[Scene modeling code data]
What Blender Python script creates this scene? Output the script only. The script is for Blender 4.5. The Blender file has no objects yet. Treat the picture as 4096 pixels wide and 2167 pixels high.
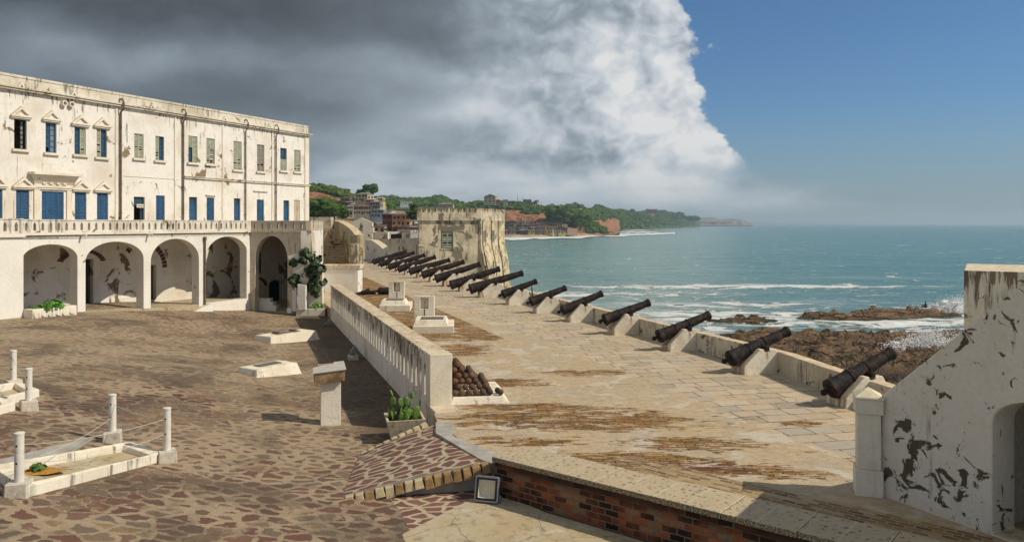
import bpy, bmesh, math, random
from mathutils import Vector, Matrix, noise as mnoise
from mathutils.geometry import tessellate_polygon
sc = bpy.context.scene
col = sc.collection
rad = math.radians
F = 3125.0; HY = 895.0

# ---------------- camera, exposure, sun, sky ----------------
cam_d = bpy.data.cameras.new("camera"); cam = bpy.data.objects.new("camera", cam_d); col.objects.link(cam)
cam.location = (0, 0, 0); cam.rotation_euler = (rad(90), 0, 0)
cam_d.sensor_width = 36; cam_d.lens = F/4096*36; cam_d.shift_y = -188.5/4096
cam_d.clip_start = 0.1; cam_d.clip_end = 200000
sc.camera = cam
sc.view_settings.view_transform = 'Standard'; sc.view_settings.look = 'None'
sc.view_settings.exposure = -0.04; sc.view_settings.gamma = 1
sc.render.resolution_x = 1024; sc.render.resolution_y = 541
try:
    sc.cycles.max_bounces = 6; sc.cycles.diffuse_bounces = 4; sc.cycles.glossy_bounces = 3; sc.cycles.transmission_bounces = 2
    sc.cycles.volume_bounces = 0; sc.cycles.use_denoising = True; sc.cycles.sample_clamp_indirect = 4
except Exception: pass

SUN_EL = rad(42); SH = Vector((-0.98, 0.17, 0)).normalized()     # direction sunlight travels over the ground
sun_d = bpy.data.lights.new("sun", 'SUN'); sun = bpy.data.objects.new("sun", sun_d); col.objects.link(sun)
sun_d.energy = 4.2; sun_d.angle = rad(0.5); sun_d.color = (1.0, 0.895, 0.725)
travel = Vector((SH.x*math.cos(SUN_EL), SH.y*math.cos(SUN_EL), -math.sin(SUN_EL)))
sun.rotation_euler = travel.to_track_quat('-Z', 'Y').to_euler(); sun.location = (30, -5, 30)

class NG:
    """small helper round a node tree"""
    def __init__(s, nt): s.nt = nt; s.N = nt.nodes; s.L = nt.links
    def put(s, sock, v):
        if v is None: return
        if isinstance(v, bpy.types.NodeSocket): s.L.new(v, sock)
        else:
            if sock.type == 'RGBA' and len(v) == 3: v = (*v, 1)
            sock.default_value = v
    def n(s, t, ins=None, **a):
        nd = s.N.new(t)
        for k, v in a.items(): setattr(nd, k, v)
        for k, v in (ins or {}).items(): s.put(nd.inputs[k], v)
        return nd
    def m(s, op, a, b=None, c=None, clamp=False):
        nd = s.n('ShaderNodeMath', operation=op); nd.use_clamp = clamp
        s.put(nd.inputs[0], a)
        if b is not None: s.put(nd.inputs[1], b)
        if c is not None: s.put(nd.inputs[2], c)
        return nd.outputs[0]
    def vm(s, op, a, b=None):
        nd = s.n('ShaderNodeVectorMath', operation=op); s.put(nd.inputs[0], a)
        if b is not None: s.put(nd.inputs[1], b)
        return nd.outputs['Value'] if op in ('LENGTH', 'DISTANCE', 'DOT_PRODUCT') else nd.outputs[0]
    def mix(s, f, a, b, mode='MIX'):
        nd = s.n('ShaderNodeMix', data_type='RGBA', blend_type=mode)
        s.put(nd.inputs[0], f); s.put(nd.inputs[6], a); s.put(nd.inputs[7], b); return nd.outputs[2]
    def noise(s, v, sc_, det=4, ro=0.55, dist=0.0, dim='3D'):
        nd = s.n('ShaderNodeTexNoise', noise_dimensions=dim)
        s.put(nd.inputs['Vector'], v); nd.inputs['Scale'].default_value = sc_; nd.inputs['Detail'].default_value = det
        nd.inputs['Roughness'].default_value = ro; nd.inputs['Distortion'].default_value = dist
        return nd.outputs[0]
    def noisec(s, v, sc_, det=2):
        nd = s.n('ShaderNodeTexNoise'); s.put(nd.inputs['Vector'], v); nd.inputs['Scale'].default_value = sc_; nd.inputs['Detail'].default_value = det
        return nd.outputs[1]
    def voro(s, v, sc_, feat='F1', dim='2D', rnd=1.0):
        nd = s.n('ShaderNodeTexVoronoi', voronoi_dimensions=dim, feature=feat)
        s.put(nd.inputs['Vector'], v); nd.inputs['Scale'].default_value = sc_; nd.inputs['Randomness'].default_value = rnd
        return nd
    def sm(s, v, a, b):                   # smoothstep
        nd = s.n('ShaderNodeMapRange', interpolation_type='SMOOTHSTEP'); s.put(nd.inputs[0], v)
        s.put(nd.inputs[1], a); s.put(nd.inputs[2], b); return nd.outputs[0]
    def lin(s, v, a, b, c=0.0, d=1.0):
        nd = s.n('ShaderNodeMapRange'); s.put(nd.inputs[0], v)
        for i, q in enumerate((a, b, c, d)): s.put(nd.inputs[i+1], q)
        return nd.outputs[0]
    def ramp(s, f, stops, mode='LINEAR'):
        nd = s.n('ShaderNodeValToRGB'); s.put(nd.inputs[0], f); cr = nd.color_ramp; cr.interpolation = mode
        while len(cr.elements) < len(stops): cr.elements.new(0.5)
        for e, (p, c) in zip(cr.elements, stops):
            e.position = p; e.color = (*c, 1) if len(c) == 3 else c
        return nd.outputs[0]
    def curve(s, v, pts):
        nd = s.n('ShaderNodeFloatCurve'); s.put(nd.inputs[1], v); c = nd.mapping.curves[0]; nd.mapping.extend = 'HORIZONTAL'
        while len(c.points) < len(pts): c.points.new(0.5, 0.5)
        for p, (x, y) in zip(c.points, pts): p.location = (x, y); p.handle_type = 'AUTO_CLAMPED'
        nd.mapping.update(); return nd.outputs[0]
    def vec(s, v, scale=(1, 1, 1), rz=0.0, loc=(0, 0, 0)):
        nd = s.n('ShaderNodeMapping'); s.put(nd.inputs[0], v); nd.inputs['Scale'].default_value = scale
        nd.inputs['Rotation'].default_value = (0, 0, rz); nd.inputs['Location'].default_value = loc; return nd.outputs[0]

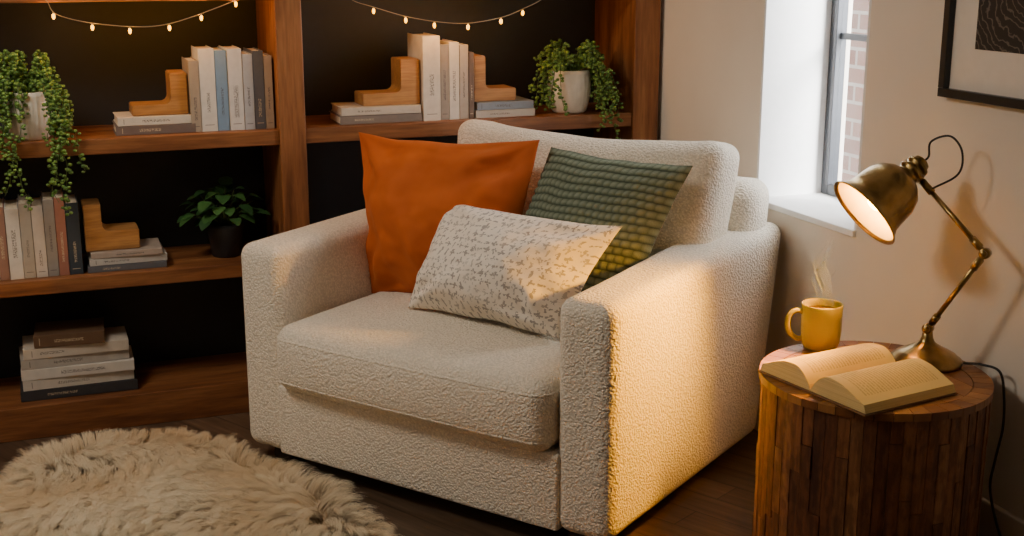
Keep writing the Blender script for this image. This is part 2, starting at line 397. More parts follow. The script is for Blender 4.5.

PROBLEM STATEMENT >>
Restate the full listing verbatim and drop every picture.

RESPONSE TO THE TASK >>
What Blender Python script creates this scene? Output the script only. The script is for Blender 4.5. The Blender file has no objects yet. Treat the picture as 4096 pixels wide and 2167 pixels high.
import bpy, bmesh, math, random
from mathutils import Vector, Matrix, noise as mnoise
from mathutils.geometry import tessellate_polygon
sc = bpy.context.scene
col = sc.collection
rad = math.radians
F = 3125.0; HY = 895.0

# ---------------- camera, exposure, sun, sky ----------------
cam_d = bpy.data.cameras.new("camera"); cam = bpy.data.objects.new("camera", cam_d); col.objects.link(cam)
cam.location = (0, 0, 0); cam.rotation_euler = (rad(90), 0, 0)
cam_d.sensor_width = 36; cam_d.lens = F/4096*36; cam_d.shift_y = -188.5/4096
cam_d.clip_start = 0.1; cam_d.clip_end = 200000
sc.camera = cam
sc.view_settings.view_transform = 'Standard'; sc.view_settings.look = 'None'
sc.view_settings.exposure = -0.04; sc.view_settings.gamma = 1
sc.render.resolution_x = 1024; sc.render.resolution_y = 541
try:
    sc.cycles.max_bounces = 6; sc.cycles.diffuse_bounces = 4; sc.cycles.glossy_bounces = 3; sc.cycles.transmission_bounces = 2
    sc.cycles.volume_bounces = 0; sc.cycles.use_denoising = True; sc.cycles.sample_clamp_indirect = 4
except Exception: pass

SUN_EL = rad(42); SH = Vector((-0.98, 0.17, 0)).normalized()     # direction sunlight travels over the ground
sun_d = bpy.data.lights.new("sun", 'SUN'); sun = bpy.data.objects.new("sun", sun_d); col.objects.link(sun)
sun_d.energy = 4.2; sun_d.angle = rad(0.5); sun_d.color = (1.0, 0.895, 0.725)
travel = Vector((SH.x*math.cos(SUN_EL), SH.y*math.cos(SUN_EL), -math.sin(SUN_EL)))
sun.rotation_euler = travel.to_track_quat('-Z', 'Y').to_euler(); sun.location = (30, -5, 30)

class NG:
    """small helper round a node tree"""
    def __init__(s, nt): s.nt = nt; s.N = nt.nodes; s.L = nt.links
    def put(s, sock, v):
        if v is None: return
        if isinstance(v, bpy.types.NodeSocket): s.L.new(v, sock)
        else:
            if sock.type == 'RGBA' and len(v) == 3: v = (*v, 1)
            sock.default_value = v
    def n(s, t, ins=None, **a):
        nd = s.N.new(t)
        for k, v in a.items(): setattr(nd, k, v)
        for k, v in (ins or {}).items(): s.put(nd.inputs[k], v)
        return nd
    def m(s, op, a, b=None, c=None, clamp=False):
        nd = s.n('ShaderNodeMath', operation=op); nd.use_clamp = clamp
        s.put(nd.inputs[0], a)
        if b is not None: s.put(nd.inputs[1], b)
        if c is not None: s.put(nd.inputs[2], c)
        return nd.outputs[0]
    def vm(s, op, a, b=None):
        nd = s.n('ShaderNodeVectorMath', operation=op); s.put(nd.inputs[0], a)
        if b is not None: s.put(nd.inputs[1], b)
        return nd.outputs['Value'] if op in ('LENGTH', 'DISTANCE', 'DOT_PRODUCT') else nd.outputs[0]
    def mix(s, f, a, b, mode='MIX'):
        nd = s.n('ShaderNodeMix', data_type='RGBA', blend_type=mode)
        s.put(nd.inputs[0], f); s.put(nd.inputs[6], a); s.put(nd.inputs[7], b); return nd.outputs[2]
    def noise(s, v, sc_, det=4, ro=0.55, dist=0.0, dim='3D'):
        nd = s.n('ShaderNodeTexNoise', noise_dimensions=dim)
        s.put(nd.inputs['Vector'], v); nd.inputs['Scale'].default_value = sc_; nd.inputs['Detail'].default_value = det
        nd.inputs['Roughness'].default_value = ro; nd.inputs['Distortion'].default_value = dist
        return nd.outputs[0]
    def noisec(s, v, sc_, det=2):
        nd = s.n('ShaderNodeTexNoise'); s.put(nd.inputs['Vector'], v); nd.inputs['Scale'].default_value = sc_; nd.inputs['Detail'].default_value = det
        return nd.outputs[1]
    def voro(s, v, sc_, feat='F1', dim='2D', rnd=1.0):
        nd = s.n('ShaderNodeTexVoronoi', voronoi_dimensions=dim, feature=feat)
        s.put(nd.inputs['Vector'], v); nd.inputs['Scale'].default_value = sc_; nd.inputs['Randomness'].default_value = rnd
        return nd
    def sm(s, v, a, b):                   # smoothstep
        nd = s.n('ShaderNodeMapRange', interpolation_type='SMOOTHSTEP'); s.put(nd.inputs[0], v)
        s.put(nd.inputs[1], a); s.put(nd.inputs[2], b); return nd.outputs[0]
    def lin(s, v, a, b, c=0.0, d=1.0):
        nd = s.n('ShaderNodeMapRange'); s.put(nd.inputs[0], v)
        for i, q in enumerate((a, b, c, d)): s.put(nd.inputs[i+1], q)
        return nd.outputs[0]
    def ramp(s, f, stops, mode='LINEAR'):
        nd = s.n('ShaderNodeValToRGB'); s.put(nd.inputs[0], f); cr = nd.color_ramp; cr.interpolation = mode
        while len(cr.elements) < len(stops): cr.elements.new(0.5)
        for e, (p, c) in zip(cr.elements, stops):
            e.position = p; e.color = (*c, 1) if len(c) == 3 else c
        return nd.outputs[0]
    def curve(s, v, pts):
        nd = s.n('ShaderNodeFloatCurve'); s.put(nd.inputs[1], v); c = nd.mapping.curves[0]; nd.mapping.extend = 'HORIZONTAL'
        while len(c.points) < len(pts): c.points.new(0.5, 0.5)
        for p, (x, y) in zip(c.points, pts): p.location = (x, y); p.handle_type = 'AUTO_CLAMPED'
        nd.mapping.update(); return nd.outputs[0]
    def vec(s, v, scale=(1, 1, 1), rz=0.0, loc=(0, 0, 0)):
        nd = s.n('ShaderNodeMapping'); s.put(nd.inputs[0], v); nd.inputs['Scale'].default_value = scale
        nd.inputs['Rotation'].default_value = (0, 0, rz); nd.inputs['Location'].default_value = loc; return nd.outputs[0]

Keep writing the Blender script for this image. This is part 2, starting at line 397. More parts follow. The script is for Blender 4.5.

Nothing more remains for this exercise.